The UAE is home to some 700,000 Filipinos, the second-largest Filipino diaspora after Saudi Arabia.

With bilateral trade worth about $1.8 billion, it is also a key trading partner of the Philippines in the Middle East, and accounted for almost 39 percent of Philippine exports to the region in 2024.

The Philippine Department of Trade and Industry earlier estimated it would lead to at least 90 percent liberalization in tariffs and give the Philippines wider access to the GCC region.

“Preliminary studies indicate the CEPA could boost Philippine exports to the UAE by 9.13 percent, generate consumer savings, and strengthen overall trade linkages with the Gulf region,” Marcos’s office said.

The Philippine Chamber of Commerce and Industry-Makati expects the pact to bring stronger trade flows, capital and technology for renewable energy, infrastructure, food, and water security projects as long as domestic policy supports it.

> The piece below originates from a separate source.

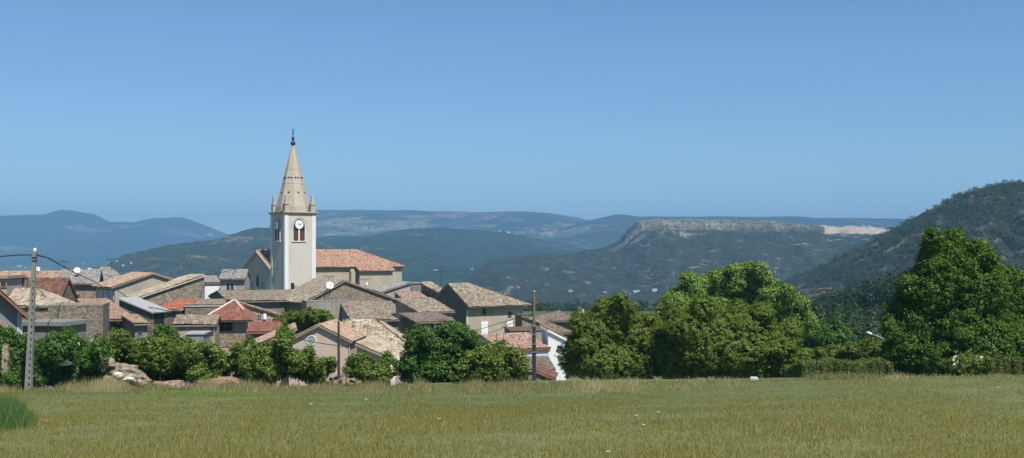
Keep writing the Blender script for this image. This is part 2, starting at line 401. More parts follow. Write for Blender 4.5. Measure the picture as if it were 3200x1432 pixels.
def shutter(h, face, x0, x1, y0, y1, mat='shutter_white'):
    pa, n = on_face(h, face, x0, y1); pb, _ = on_face(h, face, x1, y1); pt, _ = on_face(h, face, (x0+x1)/2, y0); pm, _ = on_face(h, face, (x0+x1)/2, y1)
    t = pb-pa; t.z = 0; Lw = t.length; t.normalize(); m = MB()
    panel(m, pa, pa+t*(Lw/2-.015), pm.z, pt.z, n, .06); panel(m, pa+t*(Lw/2+.015), pb, pm.z, pt.z, n, .06)
    for k in (.2, .8):
        z = pm.z+(pt.z-pm.z)*k; panel(m, pa+t*.05, pb-t*.05, z-.05, z+.05, n, .085, back=-.055)
    return m.build('shutter', mat, h.root)
def chimney(h, px, ytop, ybot, d, w=.7, mat='stone_grey', pots=True):
    c = W(px, ybot, d); zt = EYE-(ytop-HOR)/F*d; zb2 = c.z-.6
    m = MB(); m.box((c.x, c.y), h.u, h.v, w/2, w/2, zb2, zt-.14); m.box((c.x, c.y), h.u, h.v, w/2+.08, w/2+.08, zt-.14, zt)
    if pots: m.box((c.x, c.y), h.u, h.v, w*.28, w*.28, zt, zt+.28, 0, .8)
    return m.build('chimney', mat, h.root)

# ================================================================ BUILDINGS
# ---- church
CH = 36.0; d0 = 195.0
ch = house('church', 'church with pale square bell tower, pointed stone spire and pink tiled nave', 846, 199.6, CH, 834, ridge=783, x1=1256, xl=766,
           roof='hip', hl=0, hr=6.5, wall='church_wall', tiles='tile_church', slab='slab_red', over=.55, cat='church')
rt = ch.root; u, v = ch.u, ch.v
# facade skin (plaster), proud of the gable wall, with raking cornice
fm = MB(); Wn = ch.W
def PF(a, b, z): return ch.P(a, b, z)
fm.add([PF(-.03, Wn, ch.zb), PF(-.03, 0, ch.zb), PF(-.03, 0, ch.ze), PF(-.03, Wn/2, ch.zr), PF(-.03, Wn, ch.ze)], [(0, 1, 2, 3, 4)])
fm.build('facade', 'facade', rt)
cm = MB()
for s_ in (0, 1):
    e = PF(0, -.25 if s_ == 0 else Wn+.25, ch.ze-.12); r = PF(0, Wn/2, ch.zr)
    q = [e, r]
    for hi, lo, out in ((.0, -.30, .42), (-.30, -.55, .2)):
        pts = []
        for o_ in (-out, 0):
            for p in q:
                pts.append((p+u*o_)+Vector((0, 0, lo)))
            for p in reversed(q):
                pts.append((p+u*o_)+Vector((0, 0, hi)))
        cm.add(pts, [(0, 1, 2, 3), (7, 6, 5, 4), (0, 4, 5, 1), (1, 5, 6, 2), (2, 6, 7, 3), (3, 7, 4, 0)])
cm.build('cornice', 'facade', rt)
def arch_pts(wd, hs, ht, n=7):   # pointed arch outline, from lower left round to lower right (x,z)
    pts = [(-wd/2, 0), (-wd/2, hs)]
    for i in range(1, n): a = i/n; pts.append((-wd/2+wd/2*(1-math.cos(a*math.pi/2))*1.0, hs+(ht-hs)*math.sin(a*math.pi/2)**.9))
    pts.append((0, ht)); left = pts[1:-1]
    return pts+[(-x, z) for x, z in reversed(left)]+[(wd/2, 0)]
def arch(mb, c, t, n, wd, hs, ht, out, back=.0, mi=0):
    pp = arch_pts(wd, hs, ht); k = len(pp); vs = []
    for o_ in (out, -back):
        for x, z in pp: vs.append(c+t*x+n*o_+Vector((0, 0, z)))
    fs = [tuple(range(k-1, -1, -1)), tuple(range(k, 2*k))]+[(i, (i+1) % k, k+(i+1) % k, k+i) for i in range(k)]
    mb.add(vs, fs, mi)
def arch_band(mb, c, t, n, wd, hs, ht, bw, out, mi=0, legs=True):
    a = arch_pts(wd, hs, ht); b = arch_pts(wd+2*bw, hs, ht+bw*1.3); k = len(a); vs = []
    for o_ in (0, out):
        for L_ in (a, b):
            for x, z in L_: vs.append(c+t*x+n*o_+Vector((0, 0, z)))
    rng = range(k-1) if legs else range(1, k-2)
    for i in rng:
        A_, B_ = i, i+1
        mb.add([vs[q] for q in (2*k+A_, 2*k+B_, 3*k+B_, 3*k+A_, A_, B_, k+B_, k+A_)], [(0, 1, 2, 3), (4, 5, 1, 0), (3, 2, 6, 7), (0, 3, 7, 4), (1, 5, 6, 2)], mi)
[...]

“CEPA can serve as a trade accelerator and investment catalyst for the Philippines,” Nunnatus Cortez, the chamber’s chairman, told Arab News.

The pact could result in “expanding exports, attracting capital, diversifying economic partners, upgrading industries, and supporting long-term growth — provided the country actively supports exporters and converts provisions into concrete commercial outcomes,” said Cortez.

“The main downside risk of CEPA lies in domestic readiness. Without strong industrial policy, MSME (Micro, Small and Medium Enterprises) support, safeguard mechanisms, and export development, CEPA could lead to import dominance, uneven gains, fiscal pressure, and limited structural transformation.”

The deal with the UAE is the Philippines’ fourth bilateral free trade pact, following agreements with South Korea, Japan, and the European Free Trade Association, which comprises Iceland, Liechtenstein, Norway, and Switzerland.